RAW DATA:
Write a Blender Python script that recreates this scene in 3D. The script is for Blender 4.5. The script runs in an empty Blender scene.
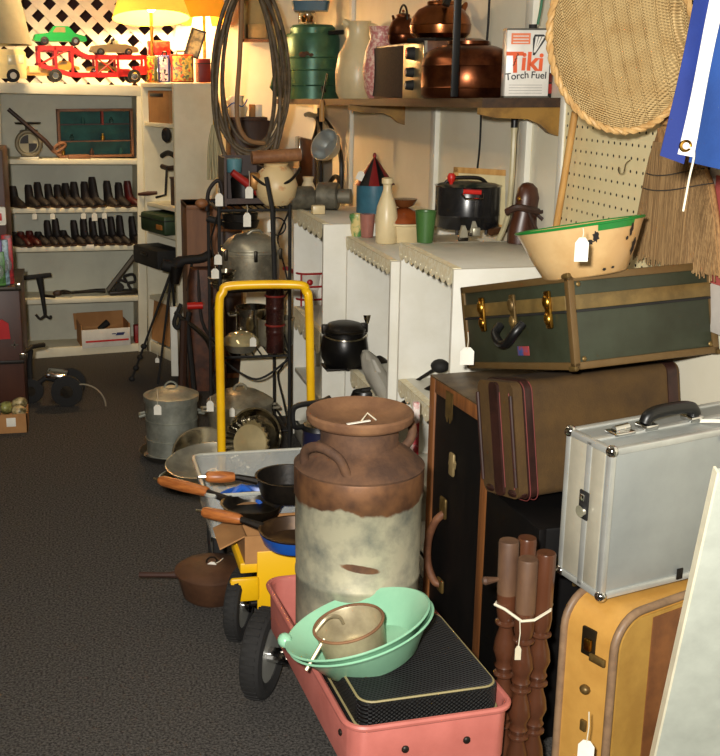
import bpy, bmesh, math, random
from mathutils import Vector, Matrix, Euler
random.seed(7)
SC = bpy.context.scene
COL = SC.collection
PI = math.pi
R = math.radians
V = Vector

# ------------------------------------------------------------------ camera and measuring helpers
F, H, CX = 1130.0, 1.5, 280.0        # focal length in pixels, eye height, principal column (the photo is a crop)
PIT = math.atan(298 / F)
YAW = math.atan((CX - 67) / math.hypot(F, 298))
cam_d = bpy.data.cameras.new('camera')
cam = bpy.data.objects.new('camera', cam_d)
COL.objects.link(cam)
cam.location = (0, 0, H)
cam.rotation_euler = (PI / 2 - PIT, 0, -YAW)
cam_d.sensor_width = 36
cam_d.lens = F * 36 / 756
cam_d.shift_x = (360 - CX) / 756
cam_d.clip_start = 0.02
SC.camera = cam
_f = V((math.sin(YAW) * math.cos(PIT), math.cos(YAW) * math.cos(PIT), -math.sin(PIT)))
_r = V((math.cos(YAW), -math.sin(YAW), 0))
_u = _r.cross(_f)
def _ray(px, py): return _f + _r * ((px - CX) / F) + _u * ((378 - py) / F)
def PZ(px, py, z):
    d = _ray(px, py); return V((0, 0, H)) + d * ((z - H) / d.z)
def PY(px, py, y):
    d = _ray(px, py); return V((0, 0, H)) + d * (y / d.y)
def PX(px, py, x):
    d = _ray(px, py); return V((0, 0, H)) + d * (x / d.x)
def PD(px, py, t): return V((0, 0, H)) + _ray(px, py) * t

# ------------------------------------------------------------------ materials
def lin(c):
    return tuple(((v / 255) / 12.92 if v / 255 <= 0.04045 else ((v / 255 + 0.055) / 1.055) ** 2.4) for v in c) + (1,)
MATS = {}
def mat(name, col, rough=0.6, metal=0.0, col2=None, scale=12.0, lo=0.4, hi=0.6, bump=0.0, bscale=None, coat=0.0,
        stretch=(1, 1, 1), detail=5.0, spec=0.5, trans=0.0, alpha=1.0, emit=None, estr=0.0, subs=None):
    if name in MATS: return MATS[name]
    m = bpy.data.materials.new(name); m.use_nodes = True
    nt = m.node_tree; N, L = nt.nodes, nt.links
    b = N['Principled BSDF']
    b.inputs['Base Color'].default_value = lin(col)
    b.inputs['Roughness'].default_value = rough
    b.inputs['Metallic'].default_value = metal
    b.inputs['Specular IOR Level'].default_value = spec
    b.inputs['Coat Weight'].default_value = coat
    b.inputs['Transmission Weight'].default_value = trans
    b.inputs['Alpha'].default_value = alpha
    if emit:
        b.inputs['Emission Color'].default_value = lin(emit); b.inputs['Emission Strength'].default_value = estr
    tc = N.new('ShaderNodeTexCoord'); mp = N.new('ShaderNodeMapping')
    mp.inputs['Scale'].default_value = stretch
    L.new(tc.outputs['Object'], mp.inputs['Vector'])
    if col2 is None:
        col2 = tuple(v * 0.86 for v in col)
        lo, hi = 0.3, 0.8
    n = N.new('ShaderNodeTexNoise'); n.inputs['Scale'].default_value = scale; n.inputs['Detail'].default_value = detail
    n.inputs['Roughness'].default_value = 0.62
    L.new(mp.outputs[0], n.inputs['Vector'])
    cr = N.new('ShaderNodeValToRGB')
    cr.color_ramp.elements[0].position = lo; cr.color_ramp.elements[0].color = lin(col)
    cr.color_ramp.elements[1].position = hi; cr.color_ramp.elements[1].color = lin(col2)
    L.new(n.outputs['Fac'], cr.inputs['Fac']); L.new(cr.outputs['Color'], b.inputs['Base Color'])
    if bump:
        n2 = N.new('ShaderNodeTexNoise'); n2.inputs['Scale'].default_value = bscale or scale * 4; n2.inputs['Detail'].default_value = 4
        L.new(mp.outputs[0], n2.inputs['Vector'])
        bp = N.new('ShaderNodeBump'); bp.inputs['Strength'].default_value = bump; bp.inputs['Distance'].default_value = 0.004
        L.new(n2.outputs['Fac'], bp.inputs['Height']); L.new(bp.outputs['Normal'], b.inputs['Normal'])
    MATS[name] = m
    return m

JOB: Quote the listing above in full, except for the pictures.

WORKED ANSWER:
Write a Blender Python script that recreates this scene in 3D. The script is for Blender 4.5. The script runs in an empty Blender scene.
import bpy, bmesh, math, random
from mathutils import Vector, Matrix, Euler
random.seed(7)
SC = bpy.context.scene
COL = SC.collection
PI = math.pi
R = math.radians
V = Vector

# ------------------------------------------------------------------ camera and measuring helpers
F, H, CX = 1130.0, 1.5, 280.0        # focal length in pixels, eye height, principal column (the photo is a crop)
PIT = math.atan(298 / F)
YAW = math.atan((CX - 67) / math.hypot(F, 298))
cam_d = bpy.data.cameras.new('camera')
cam = bpy.data.objects.new('camera', cam_d)
COL.objects.link(cam)
cam.location = (0, 0, H)
cam.rotation_euler = (PI / 2 - PIT, 0, -YAW)
cam_d.sensor_width = 36
cam_d.lens = F * 36 / 756
cam_d.shift_x = (360 - CX) / 756
cam_d.clip_start = 0.02
SC.camera = cam
_f = V((math.sin(YAW) * math.cos(PIT), math.cos(YAW) * math.cos(PIT), -math.sin(PIT)))
_r = V((math.cos(YAW), -math.sin(YAW), 0))
_u = _r.cross(_f)
def _ray(px, py): return _f + _r * ((px - CX) / F) + _u * ((378 - py) / F)
def PZ(px, py, z):
    d = _ray(px, py); return V((0, 0, H)) + d * ((z - H) / d.z)
def PY(px, py, y):
    d = _ray(px, py); return V((0, 0, H)) + d * (y / d.y)
def PX(px, py, x):
    d = _ray(px, py); return V((0, 0, H)) + d * (x / d.x)
def PD(px, py, t): return V((0, 0, H)) + _ray(px, py) * t

# ------------------------------------------------------------------ materials
def lin(c):
    return tuple(((v / 255) / 12.92 if v / 255 <= 0.04045 else ((v / 255 + 0.055) / 1.055) ** 2.4) for v in c) + (1,)
MATS = {}
def mat(name, col, rough=0.6, metal=0.0, col2=None, scale=12.0, lo=0.4, hi=0.6, bump=0.0, bscale=None, coat=0.0,
        stretch=(1, 1, 1), detail=5.0, spec=0.5, trans=0.0, alpha=1.0, emit=None, estr=0.0, subs=None):
    if name in MATS: return MATS[name]
    m = bpy.data.materials.new(name); m.use_nodes = True
    nt = m.node_tree; N, L = nt.nodes, nt.links
    b = N['Principled BSDF']
    b.inputs['Base Color'].default_value = lin(col)
    b.inputs['Roughness'].default_value = rough
    b.inputs['Metallic'].default_value = metal
    b.inputs['Specular IOR Level'].default_value = spec
    b.inputs['Coat Weight'].default_value = coat
    b.inputs['Transmission Weight'].default_value = trans
    b.inputs['Alpha'].default_value = alpha
    if emit:
        b.inputs['Emission Color'].default_value = lin(emit); b.inputs['Emission Strength'].default_value = estr
    tc = N.new('ShaderNodeTexCoord'); mp = N.new('ShaderNodeMapping')
    mp.inputs['Scale'].default_value = stretch
    L.new(tc.outputs['Object'], mp.inputs['Vector'])
    if col2 is None:
        col2 = tuple(v * 0.86 for v in col)
        lo, hi = 0.3, 0.8
    n = N.new('ShaderNodeTexNoise'); n.inputs['Scale'].default_value = scale; n.inputs['Detail'].default_value = detail
    n.inputs['Roughness'].default_value = 0.62
    L.new(mp.outputs[0], n.inputs['Vector'])
    cr = N.new('ShaderNodeValToRGB')
    cr.color_ramp.elements[0].position = lo; cr.color_ramp.elements[0].color = lin(col)
    cr.color_ramp.elements[1].position = hi; cr.color_ramp.elements[1].color = lin(col2)
    L.new(n.outputs['Fac'], cr.inputs['Fac']); L.new(cr.outputs['Color'], b.inputs['Base Color'])
    if bump:
        n2 = N.new('ShaderNodeTexNoise'); n2.inputs['Scale'].default_value = bscale or scale * 4; n2.inputs['Detail'].default_value = 4
        L.new(mp.outputs[0], n2.inputs['Vector'])
        bp = N.new('ShaderNodeBump'); bp.inputs['Strength'].default_value = bump; bp.inputs['Distance'].default_value = 0.004
        L.new(n2.outputs['Fac'], bp.inputs['Height']); L.new(bp.outputs['Normal'], b.inputs['Normal'])
    MATS[name] = m
    return m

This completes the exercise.